Their guess as to when this settlement existed is probably based on the window of opportunity between the empire of the Olmecs, which ended about 400 B.C. (with a hundred years leeway), and overlapping a bit into the Mayan Classical period, which began in earnest about 250 A.D.
This implies that there is something about this site that is distinctly different from either culture. But it also suggests that whoever they were, they were exterminated by the bloodthirsty Mayans.
This brings up the delicious irony of how, for many decades, the more squishy-minded embraced the notion that the Mayans were “children of nature, who lived at peace with their fellow Indians and their environment.”
This fantasy was definitively ended some years ago, when a Mayan mural was discovered in a hidden basement of one of their buildings. It depicted how the Mayans systematically butchered a people they had defeated at war, in the most horrific ways imaginable, spending some six months reveling in torture and utter carnage.
I believe they have devolved into what we now know as "undocumented workers"
Actually, if you head down to Guatemala, if you are familiar with Mayan and Olmec culture, you will get a surprise. Half the people look like Olmecs, kind of a defeated, humble people, heads looking much like the giant stone heads, with almost negroid noses.

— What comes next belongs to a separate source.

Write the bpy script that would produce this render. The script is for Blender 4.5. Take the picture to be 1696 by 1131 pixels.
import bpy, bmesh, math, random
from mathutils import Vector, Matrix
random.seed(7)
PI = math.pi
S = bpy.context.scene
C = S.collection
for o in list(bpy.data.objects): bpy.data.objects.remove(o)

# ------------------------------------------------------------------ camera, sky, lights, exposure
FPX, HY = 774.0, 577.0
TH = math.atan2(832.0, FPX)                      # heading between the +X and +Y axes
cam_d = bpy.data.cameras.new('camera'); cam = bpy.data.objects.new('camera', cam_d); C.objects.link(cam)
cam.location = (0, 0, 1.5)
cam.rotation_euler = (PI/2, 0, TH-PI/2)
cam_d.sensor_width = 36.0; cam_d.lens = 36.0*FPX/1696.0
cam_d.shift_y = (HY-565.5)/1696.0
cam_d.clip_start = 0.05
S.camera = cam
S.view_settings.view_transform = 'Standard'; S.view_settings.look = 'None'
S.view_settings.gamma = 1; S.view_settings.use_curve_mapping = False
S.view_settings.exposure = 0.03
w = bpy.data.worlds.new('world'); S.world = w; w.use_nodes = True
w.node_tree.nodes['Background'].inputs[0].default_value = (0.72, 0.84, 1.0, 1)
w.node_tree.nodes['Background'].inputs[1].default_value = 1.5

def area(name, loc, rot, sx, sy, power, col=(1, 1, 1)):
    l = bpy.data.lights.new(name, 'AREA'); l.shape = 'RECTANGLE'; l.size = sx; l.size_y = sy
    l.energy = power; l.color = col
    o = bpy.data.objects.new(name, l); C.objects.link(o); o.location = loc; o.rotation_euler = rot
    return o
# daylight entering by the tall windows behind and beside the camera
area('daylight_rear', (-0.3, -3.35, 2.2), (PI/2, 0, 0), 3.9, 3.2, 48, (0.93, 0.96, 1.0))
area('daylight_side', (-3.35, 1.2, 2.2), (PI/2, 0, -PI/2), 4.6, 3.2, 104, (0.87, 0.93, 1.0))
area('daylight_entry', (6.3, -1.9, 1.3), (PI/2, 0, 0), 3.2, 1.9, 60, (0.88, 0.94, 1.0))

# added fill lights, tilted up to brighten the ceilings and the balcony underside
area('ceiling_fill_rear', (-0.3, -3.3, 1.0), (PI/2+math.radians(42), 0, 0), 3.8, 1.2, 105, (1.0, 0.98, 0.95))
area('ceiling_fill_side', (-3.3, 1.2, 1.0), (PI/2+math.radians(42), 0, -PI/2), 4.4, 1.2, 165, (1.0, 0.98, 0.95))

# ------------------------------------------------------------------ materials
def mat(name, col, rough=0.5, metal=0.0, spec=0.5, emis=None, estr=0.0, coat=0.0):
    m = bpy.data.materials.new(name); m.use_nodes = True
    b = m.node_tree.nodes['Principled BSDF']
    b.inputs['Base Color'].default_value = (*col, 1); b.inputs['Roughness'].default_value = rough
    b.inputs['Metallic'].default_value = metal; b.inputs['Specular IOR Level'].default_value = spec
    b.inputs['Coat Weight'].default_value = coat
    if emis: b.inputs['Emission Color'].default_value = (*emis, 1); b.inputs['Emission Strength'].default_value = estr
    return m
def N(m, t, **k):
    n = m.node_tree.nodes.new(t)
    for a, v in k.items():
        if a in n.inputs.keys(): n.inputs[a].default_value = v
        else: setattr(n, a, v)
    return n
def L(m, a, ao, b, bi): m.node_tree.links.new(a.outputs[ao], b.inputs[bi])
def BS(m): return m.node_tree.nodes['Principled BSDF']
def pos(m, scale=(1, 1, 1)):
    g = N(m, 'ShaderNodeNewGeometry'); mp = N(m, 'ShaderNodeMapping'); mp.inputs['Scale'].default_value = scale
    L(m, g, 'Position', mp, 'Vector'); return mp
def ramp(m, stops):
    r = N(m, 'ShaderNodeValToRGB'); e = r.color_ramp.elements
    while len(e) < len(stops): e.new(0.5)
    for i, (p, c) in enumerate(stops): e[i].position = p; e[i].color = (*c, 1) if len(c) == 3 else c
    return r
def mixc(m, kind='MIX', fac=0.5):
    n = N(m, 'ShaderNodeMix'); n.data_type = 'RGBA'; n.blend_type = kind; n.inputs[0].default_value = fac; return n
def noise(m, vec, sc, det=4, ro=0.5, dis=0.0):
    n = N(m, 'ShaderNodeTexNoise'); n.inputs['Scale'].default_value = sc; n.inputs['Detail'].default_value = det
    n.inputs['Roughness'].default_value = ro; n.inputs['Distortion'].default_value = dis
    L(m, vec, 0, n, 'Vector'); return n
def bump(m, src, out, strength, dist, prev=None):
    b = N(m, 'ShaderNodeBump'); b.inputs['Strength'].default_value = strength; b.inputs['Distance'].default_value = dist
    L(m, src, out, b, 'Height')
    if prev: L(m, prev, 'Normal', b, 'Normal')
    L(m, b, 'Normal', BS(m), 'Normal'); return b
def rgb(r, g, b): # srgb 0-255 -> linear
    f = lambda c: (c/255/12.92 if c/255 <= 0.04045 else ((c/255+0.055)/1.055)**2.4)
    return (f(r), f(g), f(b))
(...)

The other half look like Mayans, right off the murals, and they have good, upright posture, long strides in their walk, and look like an undefeated people. Close to Roman noses.
I don’t know which decades you are referring to about the squishy-minded thinking the Mayans were such nice guys. When I first became interested in Mayans about 55 years ago, I was struck by their human sacrifices throwing people into the sacred Cenote wells.
http://www.utexas.edu/utpress/excerpts/exevarom.html
It started from the time of their rediscovery in the 19th Century. At the time, America was full of wacky ideas, so when John Lloyd Stephens and Frederick Catherwood published lavishly illustrated and inexpensive books about the Maya, every fantasist latched on to it for their own agenda.
Ever since Jean-Jacques Rousseau had idealized his Garden of Eden parody, the State of Nature, there had been a popular search to find primitive peoples and cultures who lived that fantasy life. And with their elaborate cities and art, it was easy to imagine the Mayans as living in a pre-industrial paradise.
Only when professional archaeologists began examining their rather loathsome culture, did the light finally start to dawn. But the inertia of what many wanted the Maya to be, and what they actually were, lasted for a long time. Even today, with dumbasses convinced that the Maya could see into the future a thousand years after their own civilization crumbled.
The bloodthirsty ways of the Maya have been part of the US school curriculum for at least 45 years, or I should say, had been, it’s possible that such stuff has been cut in recent years to make way for self-esteem classes and macrame’.
I find it hilarious when people attribute “nature friendliness” to ancient cultures. If those same ancient cultures had invented plastic and had more trash that wasn’t biodegradable we’d be cursing them for littering... because if modern day primitive cultures are any indicator, environmentalism is not part of their way of life.